Security Strategies for a Connected Future
TU Wien alumni club serves as a platform for exchange, offering information on current developments at the university and fostering networking among its members. Through its activities and resources, the association promotes a lifelong connection between TU Wien and its alumni, in line with the graduation pledge to “remain connected to TU Wien.”
The March 2025 issue (No. 58) of the TU Wien Alumni Magazine is dedicated to the theme “Security Strategies for a Connected Future.” In this thematic edition, members of the Cybersecurity Center (CySec) contribute five articles that showcase TU Wien’s strengths in cybersecurity research, education, and societal impact.
In the article “CySec – Cybersecurity at the Center,” Olha Denisova presents CySec as TU Wien’s interdisciplinary response to the rapidly escalating threats of cybercrime, data breaches, fraud, and system manipulation, whose global costs are projected to reach USD 10 trillion annually by 2026. Founded in 2023 under the leadership of Matteo Maffei and Tanja Zseby, CySec brings together 23 faculty members and around 150 researchers from computer science, electrical engineering, physics, statistics, architecture, and law. The article highlights CySec’s core research outputs in secure communication protocols, software verification, and vulnerability analysis, as well as its strong international visibility through leading conferences, public events, and collaborations with top universities and technology companies. Beyond research excellence, CySec’s societal impact lies in educating the next generation of cybersecurity experts and actively promoting diversity and inclusion in the field.
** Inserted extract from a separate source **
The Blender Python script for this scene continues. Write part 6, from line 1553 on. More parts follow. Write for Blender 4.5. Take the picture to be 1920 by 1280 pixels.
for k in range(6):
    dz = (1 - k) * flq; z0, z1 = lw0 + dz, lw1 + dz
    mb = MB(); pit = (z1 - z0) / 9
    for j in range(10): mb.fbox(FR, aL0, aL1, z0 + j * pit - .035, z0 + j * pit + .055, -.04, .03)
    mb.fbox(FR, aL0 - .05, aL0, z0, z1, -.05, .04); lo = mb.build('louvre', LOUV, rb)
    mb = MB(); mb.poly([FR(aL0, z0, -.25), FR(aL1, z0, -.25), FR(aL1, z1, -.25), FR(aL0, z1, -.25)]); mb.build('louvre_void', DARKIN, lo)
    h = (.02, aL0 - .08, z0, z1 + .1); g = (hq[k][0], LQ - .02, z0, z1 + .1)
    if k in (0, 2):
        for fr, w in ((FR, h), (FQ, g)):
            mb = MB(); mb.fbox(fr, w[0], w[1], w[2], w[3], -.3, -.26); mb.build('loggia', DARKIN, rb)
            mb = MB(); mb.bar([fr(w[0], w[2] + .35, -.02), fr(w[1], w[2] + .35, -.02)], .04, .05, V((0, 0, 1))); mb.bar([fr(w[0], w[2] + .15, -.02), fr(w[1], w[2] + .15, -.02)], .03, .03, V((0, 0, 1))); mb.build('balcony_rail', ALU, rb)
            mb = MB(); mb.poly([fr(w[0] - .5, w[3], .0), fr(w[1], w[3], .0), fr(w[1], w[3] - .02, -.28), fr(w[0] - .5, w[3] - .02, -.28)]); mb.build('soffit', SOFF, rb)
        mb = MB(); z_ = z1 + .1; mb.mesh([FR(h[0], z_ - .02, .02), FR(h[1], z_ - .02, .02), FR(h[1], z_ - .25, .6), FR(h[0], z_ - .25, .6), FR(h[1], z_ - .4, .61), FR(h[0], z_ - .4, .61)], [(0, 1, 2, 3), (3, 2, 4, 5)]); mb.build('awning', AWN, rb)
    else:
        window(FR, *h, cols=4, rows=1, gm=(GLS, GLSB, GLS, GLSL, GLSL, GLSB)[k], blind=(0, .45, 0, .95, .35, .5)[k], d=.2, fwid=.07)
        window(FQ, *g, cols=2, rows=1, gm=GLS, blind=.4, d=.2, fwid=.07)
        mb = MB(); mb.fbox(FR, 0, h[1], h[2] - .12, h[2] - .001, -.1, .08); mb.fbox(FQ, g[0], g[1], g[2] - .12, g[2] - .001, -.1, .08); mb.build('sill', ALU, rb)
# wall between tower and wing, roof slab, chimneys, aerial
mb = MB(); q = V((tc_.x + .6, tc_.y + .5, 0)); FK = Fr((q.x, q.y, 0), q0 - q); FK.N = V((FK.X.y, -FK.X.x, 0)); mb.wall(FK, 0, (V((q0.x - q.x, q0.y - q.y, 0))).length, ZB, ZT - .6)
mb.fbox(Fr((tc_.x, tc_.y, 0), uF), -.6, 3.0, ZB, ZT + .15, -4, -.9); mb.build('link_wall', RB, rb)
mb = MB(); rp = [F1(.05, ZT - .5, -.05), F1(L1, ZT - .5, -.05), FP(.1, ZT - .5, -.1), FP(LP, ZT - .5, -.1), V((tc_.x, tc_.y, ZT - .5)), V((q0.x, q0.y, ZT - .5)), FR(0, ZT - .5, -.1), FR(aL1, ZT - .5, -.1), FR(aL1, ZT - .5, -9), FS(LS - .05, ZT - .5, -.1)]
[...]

Marco Squarcina examines Capture the Flag (CTF) competitions as a powerful training ground for cybersecurity professionals and a cornerstone of CySec’s educational mission. The article traces TU Wien’s more than 20-year engagement in ethical hacking, beginning with the founding of the CTF team We_0wn_Y0u (W0Y) and extending to major initiatives such as the Austria Cyber Security Challenge and the European Cyber Security Challenge. It demonstrates how hands-on, gamified learning equips students with technical expertise, creativity, and teamwork skills essential for modern cyber defense, while contributing to national and European cybersecurity talent pipelines.
The article, authored by Georgia Avarikioti from the TU Wien Blockchain Hub, addresses two key challenges limiting the widespread adoption of blockchain technologies: scalability and interoperability. It explains how CySec-affiliated researchers develop layer-2 protocols and cross-chain solutions that enable secure and efficient transactions without compromising decentralization or trust. These innovations support applications ranging from decentralized finance to secure digital contracts and Web3 infrastructures, highlighting the broader societal impact of building fairer and more trustworthy digital economic systems.
Elena Andreeva analyzes how cryptographic standards shape real-world security, privacy, and trust, and why flawed standardization decisions can have far-reaching consequences. Led by Andreeva, the Symmetric Cryptography Group at TU Wien contributes both to the design of novel cryptographic algorithms and to the critical evaluation of existing standards. The article discusses successful standards such as AES, problematic cases marked by insufficient transparency, and standards rendered obsolete by advances in cryptanalysis, underscoring CySec’s role in advancing robust, future-proof security technologies.
The final contribution, “Lost Between Reality and Fiction: Authenticity and Privacy in the Age of AI,” by Dominique Schröder, addresses one of the most pressing challenges of the digital era: distinguishing authentic information from manipulated or AI-generated content. Against the backdrop of deepfakes, automated text generation, and large-scale disinformation, the article explores how modern IT security techniques — such as digital signatures, cryptographic authentication, and fully homomorphic encryption — can ensure authenticity while preserving privacy. By presenting practical scenarios from media verification to encrypted data processing in healthcare and business, the article highlights concrete technological approaches to counter disinformation and strengthen trust in digital media and democratic processes.